L’objectif ultime du Survey semble être de rendre à ceux-ci le statut de citoyens, thème récurrent auquel seront consacrés es derniers chapitres de cette étude. Le Survey se singularise ici de certaines autres entreprises documentaires, qu’il s’agisse des travaux de Jacob Riis à la fin du 19e siècle ou des photographies de la Farm Security Administration dans les années 30. L’image de l’homme (ou celle de l’enfant) sert moins, ici, à éveiller la sympathie ou l’identification du public qu’à marquer les insuffisances de « l’usine à citoyens » qu’est la grande ville. On voit le Survey tenter, simultanément, de condamner l’instrumentalisation de l’humain par l’organisation industrielle et de proposer un modèle urbain où le citoyen serait, paradoxalement, le produit d’une sorte de « machine démocratique ». Par la multiplication d’illustrations techniques, ce document ébauche les plans d’un prototype social dont l’efficacité serait mesurée à l’aune de sa capacité à produire une nouvelle citoyenneté, dont les modèles sont esquissée par l’utilisation tout à fait particulière de portraits d’ouvriers.

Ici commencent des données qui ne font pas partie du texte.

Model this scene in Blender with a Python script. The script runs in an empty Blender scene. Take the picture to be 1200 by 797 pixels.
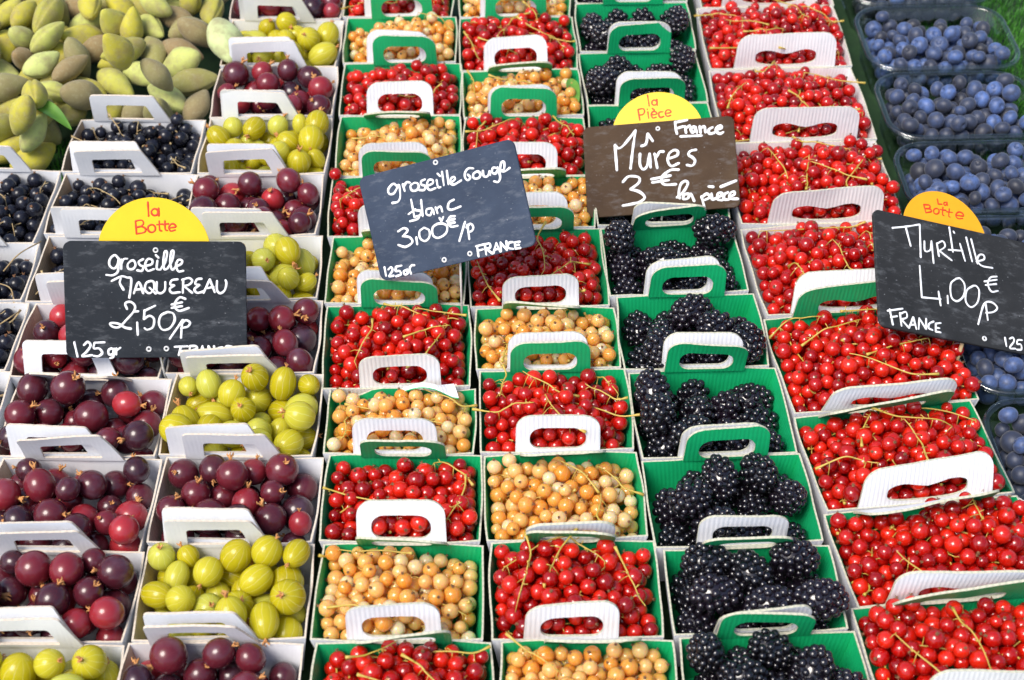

La photographie apparaît donc, tout au long des six volumes, comme un outil d’analyse et de manipulation sociale dont le souci premier est une reprise en main du territoire - devenu majoritairement urbain - au service d’une certaine idée de la démocratie. Il s’agit, en dernière instance, de définir un nouveau « modèle américain » : le Survey est en effet, à la fois, la « représentation plus ou moins formalisée d’un processus » (l’expansion urbaine liée à l’industrialisation du pays), et un « d’objet d’imitation pour faire ou reproduire »22 (une ville différente, proprement américaine, et donc réellement démocratique). Une fois de plus, pragmatisme et téléologie font bon ménage. Par la redéfinition photographique du paysage urbain en environnement social manipulable, Kellogg et son équipe proposent une image nouvelle du territoire national, matrice de la démocratie américaine du 20e siècle.

Notes
22.

Ces deux définitions de « modèle » sont tirées du Robert de la Langue Française, 1985.